Too strong reliance on organic traffic might on the other hand result in a loss of greater number of new visitors if a new Google update targets your site. 

19. Website New vs. Return Visitors 

New visitors indicate fresh visitors who potentially haven’t seen your site before (give or take of course, due to some technical limitations with tracking visits). Return visitors however suggest that someone has liked your site. And even though he or she hasn’t converted yet, the sheer act of coming back suggests they’re considering doing so. Put together however, the two metrics could reveal a lot about your site and inbound strategies. Having only new visitors might indicate that:

  • Your attracting irrelevant visitors, or
  • Even if they’re relevant, these people don’t find your app (or website) engaging enough to come back.

Receiving only return visits however suggests problems with new visitor attraction (poor ranking, bidding on irrelevant keywords and so on).

20. Number of New Trial Signups (or Free Accounts)

You should also consider monitoring the overall number of signups (be it to free account or trials). It helps to establish your visitor to signup conversion rate. And in turn, confirm the quality of your inbound traffic. 

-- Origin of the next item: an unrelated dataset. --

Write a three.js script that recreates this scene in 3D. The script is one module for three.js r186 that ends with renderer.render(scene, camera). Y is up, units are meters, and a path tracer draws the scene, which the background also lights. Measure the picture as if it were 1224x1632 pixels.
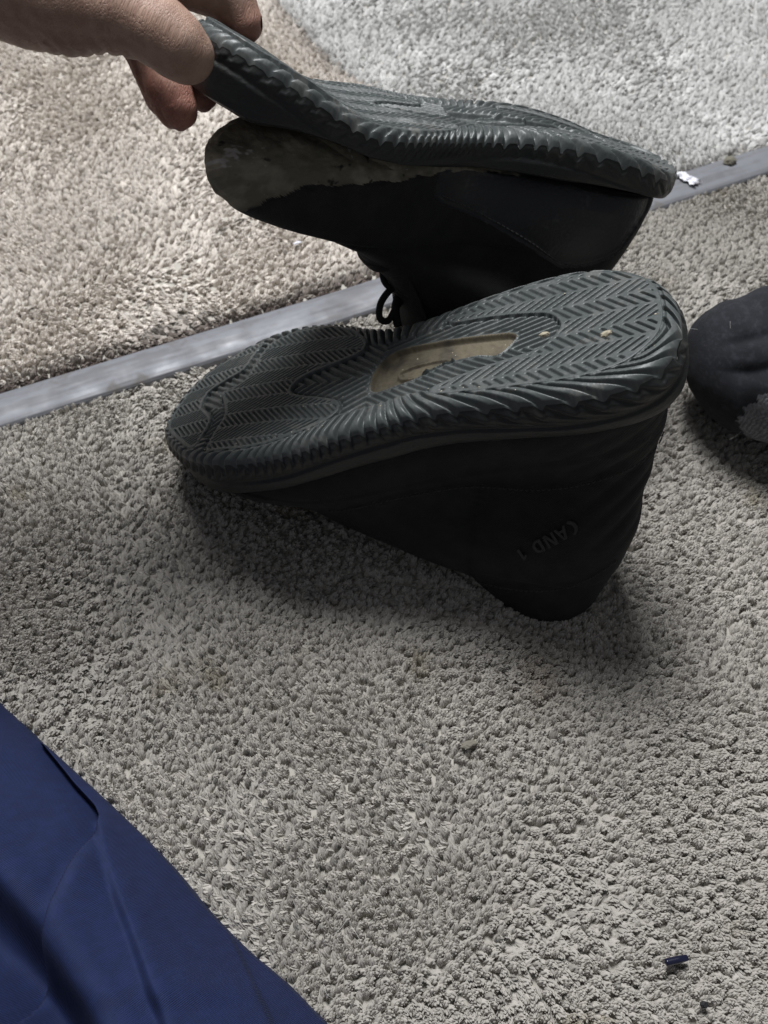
import * as THREE from 'three';
import { ImprovedNoise } from 'three/addons/math/ImprovedNoise.js';
import { MarchingCubes } from 'three/addons/objects/MarchingCubes.js';
import { FontLoader } from 'three/addons/loaders/FontLoader.js';
import { TextGeometry } from 'three/addons/geometries/TextGeometry.js';
import { mergeGeometries } from 'three/addons/utils/BufferGeometryUtils.js';
import { RectAreaLightUniformsLib } from 'three/addons/lights/RectAreaLightUniformsLib.js';

// ---------- camera, light, exposure ----------
const scene = new THREE.Scene();
const camera = new THREE.PerspectiveCamera(58, 768 / 1024, 0.02, 30);
camera.position.set(0, 0.51, 0);
camera.rotation.x = -57 * Math.PI / 180;
camera.focus = 0.47; camera.userData.fStop = 13;                     // the slight softness of a phone lens
const renderer = new THREE.WebGLRenderer({ antialias: true });
renderer.setSize(768, 1024);
renderer.toneMapping = THREE.LinearToneMapping;
renderer.toneMappingExposure = 1.0;
renderer.shadowMap.enabled = true;
scene.background = new THREE.Color().setRGB(0.118, 0.121, 0.130);      // the dim room around
RectAreaLightUniformsLib.init();
const WIN = { pos: [-0.16, 1.70, -1.10], at: [0.0, 0, -0.40], w: 0.62, h: 0.62, power: 38, col: [0.975, 0.985, 1.0] };
{
  // a sloping roof window: glowing pane, frame and the daylight that enters through it
  const g = new THREE.Group(); g.name = 'roof_window'; scene.add(g);
  g.position.set(...WIN.pos); g.lookAt(...WIN.at);
  g.userData = { label: 'white framed roof window above the carpets, bright with daylight', category: 'window' };
  const pane = new THREE.Mesh(new THREE.PlaneGeometry(WIN.w, WIN.h), new THREE.MeshStandardMaterial({ color: 0x222222, emissive: new THREE.Color().setRGB(...WIN.col), emissiveIntensity: 3, roughness: 0.3 }));
  pane.name = 'pane'; g.add(pane);
  const fm = new THREE.MeshStandardMaterial({ color: 0xd8d6d0, roughness: 0.6 });
  for (const [x, y, w, h] of [[0, WIN.h / 2 + 0.03, WIN.w + 0.12, 0.06], [0, -WIN.h / 2 - 0.03, WIN.w + 0.12, 0.06], [WIN.w / 2 + 0.03, 0, 0.06, WIN.h], [-WIN.w / 2 - 0.03, 0, 0.06, WIN.h]]) {
    const f = new THREE.Mesh(new THREE.BoxGeometry(w, h, 0.05), fm); f.position.set(x, y, 0); f.name = 'frame'; g.add(f);
  }
  const L = new THREE.RectAreaLight(new THREE.Color().setRGB(...WIN.col), WIN.power, WIN.w, WIN.h);
  L.name = 'window_daylight';
  const d = new THREE.Vector3(...WIN.at).sub(g.position).normalize().multiplyScalar(0.035);
  L.position.copy(g.position).add(d); L.lookAt(...WIN.at); scene.add(L);
}

// ---------- helpers ----------
let seed = 12345;
const rnd = () => { seed |= 0; seed = seed + 0x6D2B79F5 | 0; let t = Math.imul(seed ^ seed >>> 15, 1 | seed); t = t + Math.imul(t ^ t >>> 7, 61 | t) ^ t; return ((t ^ t >>> 14) >>> 0) / 4294967296; };
const IN = new ImprovedNoise();
const noise = (x, y, z = 0.37) => IN.noise(x, y, z);
const fbm = (x, y, z = 0.37, o = 4) => { let s = 0, a = 0.5; for (let i = 0; i < o; i++) { s += a * noise(x, y, z + i * 3.1); x *= 2.03; y *= 2.03; a *= 0.5; } return s; };
const clamp = (x, a = 0, b = 1) => Math.min(b, Math.max(a, x));
const sst = (a, b, x) => { const t = clamp((x - a) / (b - a)); return t * t * (3 - 2 * t); };
const lerp = (a, b, t) => a + (b - a) * t;
const V3 = (a) => new THREE.Vector3(a[0], a[1], a[2]);
function pieces(tab, x) {                              // smooth curve through [x, y] pairs
  if (x <= tab[0][0]) return tab[0][1];
  const n = tab.length; if (x >= tab[n - 1][0]) return tab[n - 1][1];
  let i = 0; while (x > tab[i + 1][0]) i++;
  const t = (x - tab[i][0]) / (tab[i + 1][0] - tab[i][0]);
  const p = (k) => tab[clamp(k, 0, n - 1)][1], a = p(i - 1), b = p(i), c = p(i + 1), d = p(i + 2);
  return b + 0.5 * t * (c - a + t * (2 * a - 5 * b + 4 * c - d + t * (3 * (b - c) + d - a)));
}
function smoothLoop(pts, k = 5, closed = true) {
  const c = new THREE.CatmullRomCurve3(pts.map((p) => new THREE.Vector3(p[0], p[1], 0)), closed, 'centripetal');
  const o = c.getPoints(pts.length * k); if (closed) o.pop();
  return o.map((p) => [p.x, p.y]);
}
// signed distance to a closed polygon (negative inside) and the place along it
function sdf(poly, x, y) {
  let best = 1e9, bi = 0, bt = 0, inside = false;
  const n = poly.length;
  for (let i = 0, j = n - 1; i < n; j = i++) {
    const ax = poly[j][0], ay = poly[j][1], bx = poly[i][0], by = poly[i][1];
    const ex = bx - ax, ey = by - ay, px = x - ax, py = y - ay;
    let t = (px * ex + py * ey) / (ex * ex + ey * ey || 1e-12); t = t < 0 ? 0 : t > 1 ? 1 : t;
    const dx = px - t * ex, dy = py - t * ey, d = dx * dx + dy * dy;
    if (d < best) { best = d; bi = j; bt = t; }
    if ((ay > y) !== (by > y) && x < ex * (y - ay) / ey + ax) inside = !inside;
  }
  return { d: (inside ? -1 : 1) * Math.sqrt(best), i: bi, t: bt };
}
function linedist(line, x, y) {                       // signed distance to an open line: positive on its left
  let best = 1e9, s = 1;
  for (let i = 0; i + 1 < line.length; i++) {
    const [ax, ay] = line[i], [bx, by] = line[i + 1], ex = bx - ax, ey = by - ay, px = x - ax, py = y - ay;
    const t = clamp((px * ex + py * ey) / (ex * ex + ey * ey)), dx = px - t * ex, dy = py - t * ey, d = dx * dx + dy * dy;
    if (d < best) { best = d; s = ex * py - ey * px > 0 ? 1 : -1; }
  }
  return s * Math.sqrt(best);
}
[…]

21. Free to Paying Customers Conversion Rate

Similarly, you should monitor the conversion rate from free / trial users to paying customers. It could help reveal the quality of your onboarding process, for instance. Or, coupled with the app usage, signal adoption problems. 

There is a number of techniques to use to increase free to paid conversions:

  • Structuring the free plan to entice conversions, 
  • Limiting features, 
  • Showing the full scope of the product, 
  • Sending emails with usage tips, or
  • Forwarding active trial users to sales.

And, that’s it..


Nothing should be more important to SaaS owner than the right metrics. 

There’s a whole lot of insight behind those numbers. And all it really takes is pick the right metrics, depending to your current business objectives, add them to custom dashboard and… start using them to grow the company.